Recorded information →
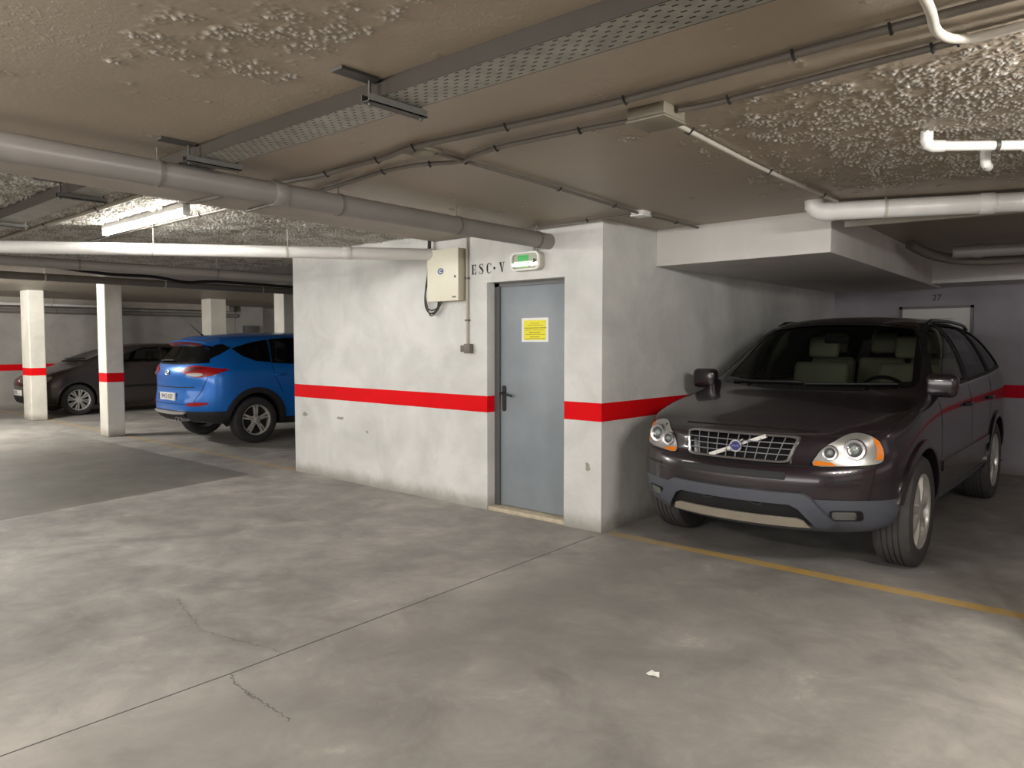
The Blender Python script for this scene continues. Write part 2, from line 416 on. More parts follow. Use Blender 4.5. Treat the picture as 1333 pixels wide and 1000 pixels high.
# columns
def column(x0, x1, y0, y1, n):
    mb = MB(); mb.box(x0, x1, y0, y1, 0, 2.475)
    o = struct('column_%d' % n, mb, M_col, bevel=.015)
column(-9.50, -9.17, -.215, .045, 1)
column(-13.33, -12.86, -.225, .045, 2)
column(-13.35, -12.92, 3.35, 3.72, 3)
column(-9.45, -9.11, 2.86, 3.16, 4)
mb = MB(); mb.box(2.86, 3.10, -.46, -.20, 0, 2.42); struct('column_5', mb, M_col, bevel=.015)
# boxed-in soffit over the parking bay
mb = MB()
mb.prism([(0, .775, 2.10), (1.428, .73, 2.10), (1.20, 5.15, 2.10), (0, 5.15, 2.10)], (0, 0, .31))
struct('ceiling_soffit', mb, M_soff, bevel=.006)
# dark downstand beams far left
mb = MB(); mb.box(-16.2, -15.6, -9, 5.2, 2.33, 2.48); struct('trim_2', mb, M_beam)
mb = MB(); mb.box(1.16, 8.8, 4.55, 5.15, 2.12, 2.41); struct('trim_3', mb, M_soff)

# ---------------------------------------------------------------- door
d = empty('door_1'); d['kind'] = 'structure'
yl = .115
mb = MB(); mb.box(DL+.055, DR, yl, yl+.045, .04, DT-.035); child(d, 'door_leaf', mb, M_door, bevel=.003)
mb = MB(); mb.box(DL, DL+.055, yl-.02, .2, .02, DT); mb.box(DL, DR, yl-.02, .2, DT-.035, DT)
child(d, 'door_frame', mb, M_doorf, smooth=False)
mb = MB(); mb.box(DL, DR, .005, .2, 0, .035); child(d, 'threshold', mb, M_chip, bevel=.006)
h = empty('door_handle'); h.parent = d
hx, hz = DL+.10, 1.02
mb = MB(); mb.prism([(p[0], yl-.001, p[1]) for p in rrect(hx-.02, hx+.02, hz-.15, hz+.075, .018)], (0, -.009, 0)); child(h, 'backplate', mb, M_black)
mb = MB(); mb.tube([(hx, yl, hz+.01), (hx, yl-.05, hz+.01), (hx+.012, yl-.058, hz+.01), (hx+.06, yl-.058, hz+.005), (hx+.13, yl-.055, hz-.012)], [.010, .010, .011, .010, .009]); child(h, 'lever', mb, M_black)
for s in (.35, 1.6):
    mb = MB(); mb.tube([(DR-.004, yl-.008, s), (DR-.004, yl-.008, s+.11)], .009); child(d, 'hinge', mb, M_doorf)
# yellow notice on the door
mb = MB(); mb.box(-.905, -.612, yl-.004, yl-.001, 1.473, 1.675)
t = mb.build('notice', M_white, None, smooth=False); tag(t, 'white sheet with yellow printed panel taped to the grey door', 'notice')
mb = MB(); mb.box(-.880, -.640, yl-.0055, yl-.004, 1.490, 1.655); mb2 = mb.build('yellow_panel', M_yellow, t, smooth=False)
M_lead = mat('grey_print', s8(120, 112, 40)[:3], .8)
mb = MB()
for k, (zz, w_, hh) in enumerate(((1.628, .09, .004), (1.612, .16, .004), (1.590, .225, .006), (1.572, .20, .004), (1.553, .12, .007), (1.536, .19, .004), (1.515, .10, .006), (1.500, .20, .005))):
    x = -.76 - w_/2
    while x < -.76 + w_/2:
        l = random.uniform(.006, .022); mb.box(x, x+l, yl-.0062, yl-.0055, zz-hh/2, zz+hh/2); x += l + .005
mb.build('print_lines', M_lead, t, smooth=False)

# ---------------------------------------------------------------- ESC . V stencil lettering
def ribbon(mb, pts, ws, y=-.0015):
    pts = [V(p) for p in pts]; L = []; Rr = []
    for i, p in enumerate(pts):
        tg = (pts[min(i+1, len(pts)-1)] - pts[max(i-1, 0)]).normalized(); n = V((-tg.y, tg.x))
        L.append(p + n*ws[i]/2); Rr.append(p - n*ws[i]/2)
    v = [(a.x, y, a.y) for a in L] + [(a.x, y, a.y) for a in Rr]; m = len(pts)
    mb.add(v, [(i, i+1, m+i+1, m+i) for i in range(m-1)])
lw = .058; mbt = MB(); z0, z1 = 2.064, 2.150
def rect(mb, x0, x1, a, b): mb.add([(x0, -.0015, a), (x1, -.0015, a), (x1, -.0015, b), (x0, -.0015, b)], [(0, 1, 2, 3)])
X = -1.392
rect(mbt, X+.008, X+.026, z0, z1); rect(mbt, X, X+.058, z0, z0+.006); rect(mbt, X, X+.056, z1-.006, z1)
rect(mbt, X+.03, X+.046, (z0+z1)/2-.003, (z0+z1)/2+.003); rect(mbt, X+.044, X+.048, (z0+z1)/2-.014, (z0+z1)/2+.014)
mbt.add([(X+.058, -.0015, z0), (X+.058, -.0015, z0+.028), (X+.054, -.0015, z0+.028), (X+.044, -.0015, z0+.004)], [(0, 1, 2, 3)])
mbt.add([(X+.056, -.0015, z1), (X+.056, -.0015, z1-.026), (X+.052, -.0015, z1-.026), (X+.042, -.0015, z1-.004)], [(0, 1, 2, 3)])
X = -1.300; H_ = z1 - z0
sp = [(.050, .80), (.042, .95), (.026, .99), (.010, .90), (.008, .74), (.022, .60), (.038, .44), (.048, .26), (.040, .07), (.024, .01), (.008, .06), (.002, .22)]
ribbon(mbt, [(X+a, z0+b*H_) for a, b in sp], [.004, .005, .005, .010, .017, .020, .020, .017, .010, .005, .005, .004])
rect(mbt, X+.047, X+.051, z0+.70*H_, z1); rect(mbt, X-.001, X+.003, z0, z0+.30*H_)
X = -1.208
cp = [(.052, .74), (.046, .92), (.030, .99), (.014, .90), (.008, .70), (.008, .30), (.014, .10), (.030, .01), (.046, .08), (.053, .24)]
ribbon(mbt, [(X+a, z0+b*H_) for a, b in cp], [.004, .005, .006, .013, .019, .019, .013, .006, .005, .004])
rect(mbt, X+.050, X+.054, z0+.68*H_, z1)
q = [( -1.117 + .012*math.cos(2*PI*k/14), -.0015, 2.104 + .012*math.sin(2*PI*k/14)) for k in range(14)]; mbt.add(q, [tuple(range(14))])
X = -1.062
mbt.add([(X+.004, -.0015, z1), (X+.024, -.0015, z1), (X+.040, -.0015, z0), (X+.030, -.0015, z0)], [(0, 1, 2, 3)])
mbt.add([(X+.050, -.0015, z1), (X+.056, -.0015, z1), (X+.040, -.0015, z0), (X+.036, -.0015, z0+.01)], [(0, 1, 2, 3)])
rect(mbt, X-.002, X+.030, z1-.005, z1); rect(mbt, X+.042, X+.064, z1-.005, z1)
o = mbt.build('painted_lettering', M_ink, wf, smooth=False); o['label'] = 'black stencilled letters ESC V'

# ---------------------------------------------------------------- emergency exit light
el = empty('emergency_light', (-.715, 0, 2.128)); tag(el, 'emergency exit light with green panel mounted above the grey door', 'emergency light')
Wd, Hd = .152, .074
mb = MB(); mb.prism([(p[0], -.002, p[1]) for p in rrect(-Wd, Wd, -Hd, Hd, .045, 8)], (0, -.055, 0)); child(el, 'housing', mb, M_conduitl, bevel=.004)
mb = MB()
o_ = rrect(-Wd, Wd, -Hd, Hd, .045, 8); i_ = rrect(-Wd+.016, Wd-.016, -Hd+.014, Hd-.014, .036, 8); n = len(o_)
mb.add([(p[0], -.057, p[1]) for p in o_] + [(p[0], -.078, p[1]) for p in o_] + [(p[0], -.078, p[1]) for p in i_] + [(p[0], -.057, p[1]) for p in i_],
       [(a*n+i, a*n+(i+1) % n, ((a+1) % 4)*n+(i+1) % n, ((a+1) % 4)*n+i) for a in range(4) for i in range(n)])
child(el, 'bezel', mb, M_white)
M_refl = mat('lamp_reflector', s8(176, 174, 160)[:3], .4, .1, emit=(.85, .9, .7, 1), es=.03)
mb = MB(); mb.prism([(p[0], -.058, p[1]) for p in i_], (0, -.003, 0)); child(el, 'reflector', mb, M_refl)
M_green = mat('green_sign_film', s8(20, 150, 62)[:3], .4, emit=(.02, .55, .12, 1), es=.4)
M_lime = mat('lit_green_film', s8(150, 240, 120)[:3], .4, emit=(.45, 1, .3, 1), es=.15)
mb = MB(); mb.box(-.082, .028, -.066, -.062, .004, .05); mb.box(-.082, .028, -.066, -.062, -.022, -.002); child(el, 'sign_film', mb, M_green, smooth=False)
mb = MB(); mb.box(-.082, .028, -.066, -.062, -.048, -.026); child(el, 'lit_film', mb, M_lime, smooth=False)
M_tube_s = mat('small_tube', (1, 1, 1), .3, emit=(.95, 1, .9, 1), es=.3)
mb = MB(); mb.tube([(-.115, -.068, -.004), (.085, -.068, -.004)], .006); child(el, 'tube', mb, M_tube_s)
mb = MB(); mb.lathe([(.0, -.066), (.016, -.066), (.016, -.062)], 16, 'y', Matrix.Translation((.095, 0, .0))); child(el, 'socket', mb, M_black)
M_clear = glassmat('clear_cover', (.96, .97, .95, 1), .12)
mb = MB(); mb.prism([(p[0], -.076, p[1]) for p in i_], (0, -.002, 0)); child(el, 'cover', mb, M_clear)
mb = MB(); mb.tube([(.06, -.03, Hd), (.06, -.03, .25)], .008); mb.tube([(.075, -.03, Hd), (.075, -.03, .25)], .006); child(el, 'conduit', mb, M_conduitl)

# ---------------------------------------------------------------- wall cabinet with looping cables
cb = empty('electrical_cabinet', (-1.66, 0, 2.07)); tag(cb, 'cream metal electrical cabinet with lock fixed high on the white wall', 'cabinet')
mb = MB(); mb.box(-.195, .203, -.088, -.001, -.228, .228); child(cb, 'cabinet_body', mb, M_creamd, bevel=.004)
mb = MB(); mb.box(-.200, .203, -.102, -.089, -.232, .232); cdoor = child(cb, 'cabinet_door', mb, M_cream, bevel=.005)
mb = MB(); mb.lathe([(0, -.107), (.010, -.107), (.012, -.102)], 16, 'y', Matrix.Translation((.165, 0, -.02))); child(cdoor, 'lock', mb, M_dksteel)
M_blue = mat('blue_badge', s8(48, 96, 150)[:3], .4)
mb = MB(); mb.lathe([(.020, -.103), (.020, -.1045), (.033, -.1045), (.033, -.103)], 24, 'y', Matrix.Translation((-.02, 0, .035)) @ Matrix.Diagonal((1.15, 1, .85, 1)), close=True); child(cdoor, 'badge', mb, M_blue)
mb = MB(); mb.box(-.028, .012, -.1046, -.103, .03, .042); child(cdoor, 'badge_mark', mb, M_blue, smooth=False)
mb = MB(); mb.box(.125, .175, -.1035, -.102, -.205, -.192); child(cdoor, 'maker_plate', mb, M_doorf, smooth=False)
for k, (dx, r, lo) in enumerate(((0, .008, 0), (.022, .006, .03), (.04, .006, -.02))):
    pts = spl([(-1.885+dx*.3, -.03-dx, 2.475), (-1.89+dx*.4, -.035-dx, 2.35), (-1.90+dx*.6, -.04-dx, 2.12), (-1.955+dx*1.1, -.04-dx, 1.93), (-1.945+dx*1.2, -.045-dx*.5, 1.80+lo*.4), (-1.875+dx*.5, -.05-dx*.4, 1.735+lo), (-1.79+dx*.4, -.05-dx*.3, 1.765+lo*.5), (-1.765+dx*1.3, -.05, 1.842)], 6, False)
    mb = MB(); mb.tube(pts, r, 8)
    t = mb.build('power_cable', M_cable if k < 2 else M_dksteel)
    tag(t, ['thick black cable looping down beside and into the cream cabinet, outermost', 'thin black cable in the middle of the loop under the cream cabinet', 'dull grey cable on the inside of the loop under the cream cabinet'][k], 'cable', 'cables looping under the cream cabinet')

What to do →
Quote, please, every line of the material above from its start through the line that has "mb = MB(); mb.box(1.16, 8.8, 4.55, 5.15, 2.12, 2.41);", reproducing the words exactly and dropping any images.

Written response →
The Blender Python script for this scene continues. Write part 2, from line 416 on. More parts follow. Use Blender 4.5. Treat the picture as 1333 pixels wide and 1000 pixels high.
# columns
def column(x0, x1, y0, y1, n):
    mb = MB(); mb.box(x0, x1, y0, y1, 0, 2.475)
    o = struct('column_%d' % n, mb, M_col, bevel=.015)
column(-9.50, -9.17, -.215, .045, 1)
column(-13.33, -12.86, -.225, .045, 2)
column(-13.35, -12.92, 3.35, 3.72, 3)
column(-9.45, -9.11, 2.86, 3.16, 4)
mb = MB(); mb.box(2.86, 3.10, -.46, -.20, 0, 2.42); struct('column_5', mb, M_col, bevel=.015)
# boxed-in soffit over the parking bay
mb = MB()
mb.prism([(0, .775, 2.10), (1.428, .73, 2.10), (1.20, 5.15, 2.10), (0, 5.15, 2.10)], (0, 0, .31))
struct('ceiling_soffit', mb, M_soff, bevel=.006)
# dark downstand beams far left
mb = MB(); mb.box(-16.2, -15.6, -9, 5.2, 2.33, 2.48); struct('trim_2', mb, M_beam)
mb = MB(); mb.box(1.16, 8.8, 4.55, 5.15, 2.12, 2.41); struct('trim_3', mb, M_soff)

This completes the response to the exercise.